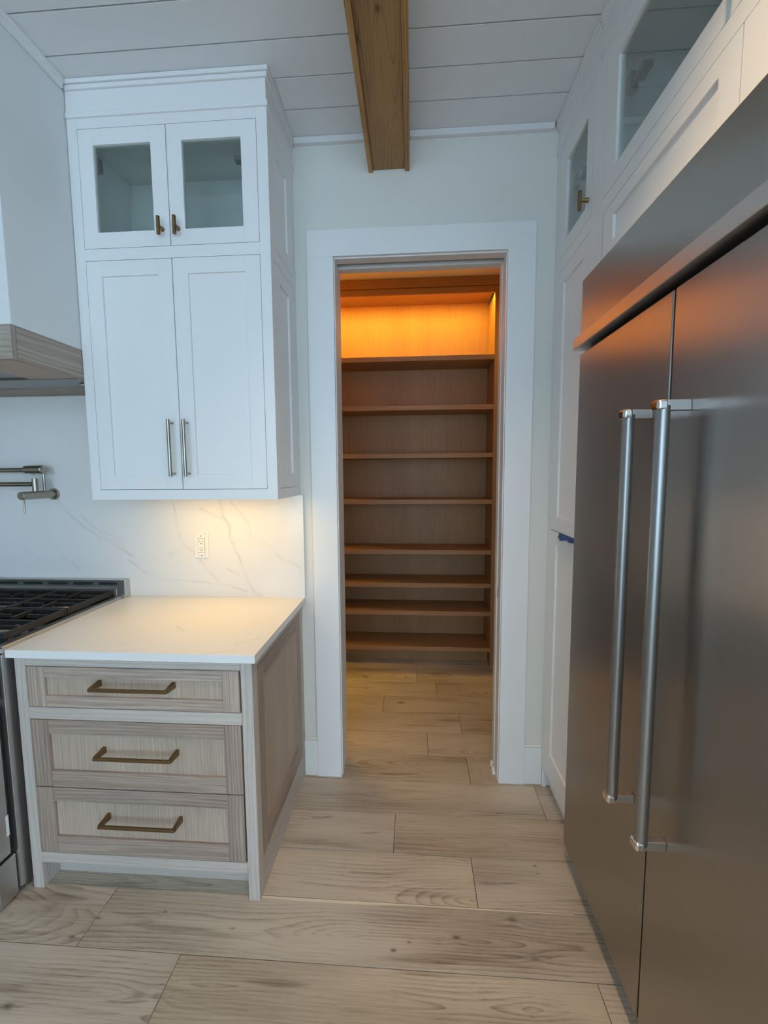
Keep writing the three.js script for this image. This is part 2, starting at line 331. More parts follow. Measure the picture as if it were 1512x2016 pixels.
{
  const pane = new THREE.MeshPhysicalMaterial({ color: 0xffffff, roughness: 0, transmission: 1, thickness: 0 });
  const win = (label, a0, a1, n, B) => {
    const w = structGroup('window_' + n, label, [0, 0, 0]), k = 4, d = (a1 - a0 - 0.07) / k;
    part(w, 'window_frame', [B(a0, a1, WY0, WY0 + 0.07, 0, 0.06), B(a0, a1, WY1 - 0.07, WY1, 0, 0.06), ...[...Array(k + 1).keys()].map((i) => B(a0 + i * d, a0 + i * d + 0.07, WY0 + 0.07, WY1 - 0.07, 0, 0.06))], M.trimPaint);
    for (let i = 0; i < k; i++) part(w, 'pane', B(a0 + i * d + 0.07, a0 + (i + 1) * d, WY0 + 0.07, WY1 - 0.07, 0.028, 0.03), pane);
  };
  win('wide white framed windows in the wall behind the viewer', WX0, WX1, 1, (a, b, c, d, e, f) => box(a, b, c, d, 5.34 + e, 5.34 + f, 0));
  win('white framed windows in the side wall behind the refrigerator', 2.3, 5.0, 2, (a, b, c, d, e, f) => box(3.54 + e, 3.54 + f, c, d, a, b, 0));
}
struct('wall_pantry', 'plain painted pantry walls around the oak shelving', [
  box(-1.42, -1.3, 0, 2.92, -1.72, -WALL_T, 0), box(0.634, 0.76, 0, 2.92, -1.72, -WALL_T, 0), box(-1.42, 0.76, 0, 2.92, -1.72, -1.56, 0)], M.pantryPaint);
struct('ceiling_pantry', 'plain painted pantry ceiling', [box(-1.42, 0.76, 2.92, 3.1, -1.72, -WALL_T, 0)], M.pantryPaint);
// ceiling of white shiplap boards
{
  const c = structGroup('ceiling', 'white shiplap board ceiling with fine dark joints', [0, CEIL, 0]);
  part(c, 'backing', box(-4.6, 3.6, CEIL + 0.014, CEIL + 0.1, 0, 5.44, 0), M.gap);
  let z = 0.0135, cut = (z0, z1) => [1.3, 3.1].some((q) => z1 > q - 0.001 && z0 < q + 0.001);
  part(c, 'plank', box(-4.6, 1.4, CEIL, CEIL + 0.013, 0.0, z - 0.0018, 0.002), M.ceilPaint);
  while (z < 5.25) { part(c, 'plank', box(-4.6, z > 1.8 ? 3.5 : 1.3, CEIL, CEIL + 0.013, z + 0.0018, z + 0.1424 - 0.0018, 0.002), M.ceilPaint); z += 0.1424; }
  for (const q of [1.3, 3.1]) {
    const l = thing('recessed_downlight', q < 2 ? 'round white recessed ceiling light over the refrigerator aisle' : 'round white recessed ceiling light farther back in the kitchen', 'light', [0.13, CEIL - 0.008, q]);
    const ring = new THREE.LatheGeometry([[0.046, 0], [0.066, 0], [0.07, 0.003], [0.07, 0.0075], [0.046, 0.0075], [0.046, 0]].map(([a, b]) => new THREE.Vector2(a, b)), 40);
    ring.translate(0.13, CEIL - 0.008, q);
    part(l, 'trim_ring', ring, M.trimPaint);
    part(l, 'lens', rod([0.13, CEIL - 0.0062, q], [0.13, CEIL - 0.001, q], 0.0455, 0.0455, 32), M.ledLamp);
  }
}
// door casing, jambs and pocket door
{
  const t = structGroup('trim_1', 'wide flat white casing around the pantry doorway', [0.03, 0, 0]);
  part(t, 'casing', box(-0.4755, -0.356, 0, 2.4793, 0, 0.02, 0.0006), M.trimPaint);
  part(t, 'casing', box(0.415, 0.5345, 0, 2.4793, 0, 0.02, 0.0006), M.trimPaint);
  part(t, 'casing', box(-0.4755, 0.5345, 2.4794, 2.593, 0, 0.02, 0.0006), M.trimPaint);
  part(t, 'jamb', box(LJ, -0.351, 0, 2.474, -WALL_T - 0.002, 0.004, 0.002), M.trimPaint);
  part(t, 'jamb', [box(0.411, RJ, 0, 2.474, -0.048, 0.004, 0.002), box(0.411, RJ, 0, 2.474, -WALL_T - 0.002, -0.094, 0.002)], M.trimPaint);
  part(t, 'head_jamb', [box(LJ, RJ, 2.4742, HJ, -0.048, 0.004, 0.002), box(LJ, RJ, 2.4742, HJ, -WALL_T - 0.002, -0.094, 0.002)], M.trimPaint);
  part(t, 'track', box(LJ, RJ, 2.53, 2.554, -0.09, -0.052, 0.002), M.steelDark, 'dark sliding track in the slot');
  part(t, 'floor_guide', [box(0.397, 0.4108, 0, 0.03, -0.066, -0.052, 0.002), box(0.397, 0.4108, 0.0, 0.014, -0.052, -0.04, 0.002)], M.plastic);
  part(t, 'floor_guide', [box(0.397, 0.4108, 0, 0.03, -0.112, -0.098, 0.002)], M.plastic);
  const d = struct('door_1', 'white pocket door slid into the wall at the doorway right side', [box(0.416, 1.2, 0.012, 2.5, -0.089, -0.053, 0.002)], M.trimPaint);
  part(d, 'edge_pull', box(0.4145, 0.4165, 0.900, 0.956, -0.082, -0.060, 0.0008), M.steelDark, 'dark metal edge pull');
}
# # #
Leave the pictures out and copy the rest of the data exactly.

Keep writing the three.js script for this image. This is part 2, starting at line 331. More parts follow. Measure the picture as if it were 1512x2016 pixels.
{
  const pane = new THREE.MeshPhysicalMaterial({ color: 0xffffff, roughness: 0, transmission: 1, thickness: 0 });
  const win = (label, a0, a1, n, B) => {
    const w = structGroup('window_' + n, label, [0, 0, 0]), k = 4, d = (a1 - a0 - 0.07) / k;
    part(w, 'window_frame', [B(a0, a1, WY0, WY0 + 0.07, 0, 0.06), B(a0, a1, WY1 - 0.07, WY1, 0, 0.06), ...[...Array(k + 1).keys()].map((i) => B(a0 + i * d, a0 + i * d + 0.07, WY0 + 0.07, WY1 - 0.07, 0, 0.06))], M.trimPaint);
    for (let i = 0; i < k; i++) part(w, 'pane', B(a0 + i * d + 0.07, a0 + (i + 1) * d, WY0 + 0.07, WY1 - 0.07, 0.028, 0.03), pane);
  };
  win('wide white framed windows in the wall behind the viewer', WX0, WX1, 1, (a, b, c, d, e, f) => box(a, b, c, d, 5.34 + e, 5.34 + f, 0));
  win('white framed windows in the side wall behind the refrigerator', 2.3, 5.0, 2, (a, b, c, d, e, f) => box(3.54 + e, 3.54 + f, c, d, a, b, 0));
}
struct('wall_pantry', 'plain painted pantry walls around the oak shelving', [
  box(-1.42, -1.3, 0, 2.92, -1.72, -WALL_T, 0), box(0.634, 0.76, 0, 2.92, -1.72, -WALL_T, 0), box(-1.42, 0.76, 0, 2.92, -1.72, -1.56, 0)], M.pantryPaint);
struct('ceiling_pantry', 'plain painted pantry ceiling', [box(-1.42, 0.76, 2.92, 3.1, -1.72, -WALL_T, 0)], M.pantryPaint);
// ceiling of white shiplap boards
{
  const c = structGroup('ceiling', 'white shiplap board ceiling with fine dark joints', [0, CEIL, 0]);
  part(c, 'backing', box(-4.6, 3.6, CEIL + 0.014, CEIL + 0.1, 0, 5.44, 0), M.gap);
  let z = 0.0135, cut = (z0, z1) => [1.3, 3.1].some((q) => z1 > q - 0.001 && z0 < q + 0.001);
  part(c, 'plank', box(-4.6, 1.4, CEIL, CEIL + 0.013, 0.0, z - 0.0018, 0.002), M.ceilPaint);
  while (z < 5.25) { part(c, 'plank', box(-4.6, z > 1.8 ? 3.5 : 1.3, CEIL, CEIL + 0.013, z + 0.0018, z + 0.1424 - 0.0018, 0.002), M.ceilPaint); z += 0.1424; }
  for (const q of [1.3, 3.1]) {
    const l = thing('recessed_downlight', q < 2 ? 'round white recessed ceiling light over the refrigerator aisle' : 'round white recessed ceiling light farther back in the kitchen', 'light', [0.13, CEIL - 0.008, q]);
    const ring = new THREE.LatheGeometry([[0.046, 0], [0.066, 0], [0.07, 0.003], [0.07, 0.0075], [0.046, 0.0075], [0.046, 0]].map(([a, b]) => new THREE.Vector2(a, b)), 40);
    ring.translate(0.13, CEIL - 0.008, q);
    part(l, 'trim_ring', ring, M.trimPaint);
    part(l, 'lens', rod([0.13, CEIL - 0.0062, q], [0.13, CEIL - 0.001, q], 0.0455, 0.0455, 32), M.ledLamp);
  }
}
// door casing, jambs and pocket door
{
  const t = structGroup('trim_1', 'wide flat white casing around the pantry doorway', [0.03, 0, 0]);
  part(t, 'casing', box(-0.4755, -0.356, 0, 2.4793, 0, 0.02, 0.0006), M.trimPaint);
  part(t, 'casing', box(0.415, 0.5345, 0, 2.4793, 0, 0.02, 0.0006), M.trimPaint);
  part(t, 'casing', box(-0.4755, 0.5345, 2.4794, 2.593, 0, 0.02, 0.0006), M.trimPaint);
  part(t, 'jamb', box(LJ, -0.351, 0, 2.474, -WALL_T - 0.002, 0.004, 0.002), M.trimPaint);
  part(t, 'jamb', [box(0.411, RJ, 0, 2.474, -0.048, 0.004, 0.002), box(0.411, RJ, 0, 2.474, -WALL_T - 0.002, -0.094, 0.002)], M.trimPaint);
  part(t, 'head_jamb', [box(LJ, RJ, 2.4742, HJ, -0.048, 0.004, 0.002), box(LJ, RJ, 2.4742, HJ, -WALL_T - 0.002, -0.094, 0.002)], M.trimPaint);
  part(t, 'track', box(LJ, RJ, 2.53, 2.554, -0.09, -0.052, 0.002), M.steelDark, 'dark sliding track in the slot');
  part(t, 'floor_guide', [box(0.397, 0.4108, 0, 0.03, -0.066, -0.052, 0.002), box(0.397, 0.4108, 0.0, 0.014, -0.052, -0.04, 0.002)], M.plastic);
  part(t, 'floor_guide', [box(0.397, 0.4108, 0, 0.03, -0.112, -0.098, 0.002)], M.plastic);
  const d = struct('door_1', 'white pocket door slid into the wall at the doorway right side', [box(0.416, 1.2, 0.012, 2.5, -0.089, -0.053, 0.002)], M.trimPaint);
  part(d, 'edge_pull', box(0.4145, 0.4165, 0.900, 0.956, -0.082, -0.060, 0.0008), M.steelDark, 'dark metal edge pull');
}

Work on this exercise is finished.